Pakistan is prematurely moving from agrarian to a service economy, and there is no way the country can cater for 220 million plus population without having an industrial base. Perhaps, the lack of industrial depth is the reason for Pakistan’s frequent boom and bust growth cycles. The world is not ready to finance the growing external imbalances without a promise of sustainable path of economic growth by Pakistan. And that sustainable path is hinged upon industrial growth in the country.

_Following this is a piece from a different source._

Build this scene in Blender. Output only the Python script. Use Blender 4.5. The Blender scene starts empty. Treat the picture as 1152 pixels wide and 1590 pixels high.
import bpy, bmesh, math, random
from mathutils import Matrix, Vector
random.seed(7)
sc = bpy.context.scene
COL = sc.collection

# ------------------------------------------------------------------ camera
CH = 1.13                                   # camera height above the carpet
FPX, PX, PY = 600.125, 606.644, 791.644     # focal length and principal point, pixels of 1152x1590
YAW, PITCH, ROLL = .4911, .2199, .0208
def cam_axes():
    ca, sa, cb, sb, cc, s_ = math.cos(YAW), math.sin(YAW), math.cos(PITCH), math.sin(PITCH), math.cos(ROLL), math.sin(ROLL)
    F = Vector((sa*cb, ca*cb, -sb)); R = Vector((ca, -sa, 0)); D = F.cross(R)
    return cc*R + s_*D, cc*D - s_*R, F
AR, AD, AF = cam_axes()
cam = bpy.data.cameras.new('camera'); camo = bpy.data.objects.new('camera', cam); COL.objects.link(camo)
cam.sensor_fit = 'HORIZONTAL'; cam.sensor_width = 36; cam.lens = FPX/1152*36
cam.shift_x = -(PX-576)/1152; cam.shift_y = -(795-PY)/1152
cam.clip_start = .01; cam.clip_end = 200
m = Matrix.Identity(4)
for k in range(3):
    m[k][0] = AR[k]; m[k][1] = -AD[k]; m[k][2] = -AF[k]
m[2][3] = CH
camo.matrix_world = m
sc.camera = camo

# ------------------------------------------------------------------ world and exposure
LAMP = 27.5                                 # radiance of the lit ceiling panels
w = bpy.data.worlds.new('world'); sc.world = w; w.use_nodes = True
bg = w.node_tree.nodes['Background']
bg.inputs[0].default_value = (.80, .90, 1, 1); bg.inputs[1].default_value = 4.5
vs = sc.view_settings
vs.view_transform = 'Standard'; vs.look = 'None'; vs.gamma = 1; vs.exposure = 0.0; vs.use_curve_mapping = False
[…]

The government should work on a priority basis to speed up CPEC. One of the prime reasons for CPEC slowdown is delay in payments to Chinese investors in the power projects. Delays in IPPs’ (Independent Power Producers’) payment is a notorious norm in Pakistan. But the Chinese are not very amused at this treatment. Around Rs250 billion worth of payments are stuck due to which the projects are unable to pay dividends to the investors. Now, these investors are said to be reluctant to proceed further. Perhaps not surprisingly, the insurance premium on the projects is also rising. Reportedly, the delays in 6 power projects (mostly hydel and coal) are due to pending approvals from the insurer, Sinosure. This could be attributed to over-dues of power projects amounting to Rs250 billion. There are statements by government officials every now and then through which it is claimed that the government is renegotiating the rates of return on quasi-equity IPPs that are secured by sovereign guarantees. There is nothing new that has been offered to the Chinese. The return structure template was made under the 1994 Power Policy (the Benazir Bhutto government signed a number of IPP contracts under this policy). At that time, mainly businesspeople from the West invested in Pakistan, and later a similar structure was offered in the 2000s when local entrepreneurs emerged as major investors.

With the advent of circular debt that began to grow in 2010s and a bleak security situation, foreign investment was hard to come by while the power demand and supply gap kept growing. The Chinese committed to Pakistan and most investments were on the then prevalent rate of return structure. Later, the government negotiated with local IPPs on their rates of return. It is, therefore, important to note that some in the government have been advocating a similar treatment or concession for CPEC projects. Efforts should, therefore, be aimed at expediting the remaining power projects in the CPEC and kick-starting the CPEC’s second and highly crucial round where private to private partnership in Special Economic Zones is important to bring foreign investment in efficiency-seeking sectors and technology transfer. In the past, the thrust of foreign investment was market-seeking projects, resulting in import substitution. Rarely did any investment come to efficiency-seeking projects where foreign exchange can be earned by generating exports and also saving on imports through import substitution. That is why expediting work on SEZs is imperative. That is why clearing the air on overdue payments is imperative. That is why authorities should be careful in making comments on CPEC publicly. All these have grave repercussions for Pakistan.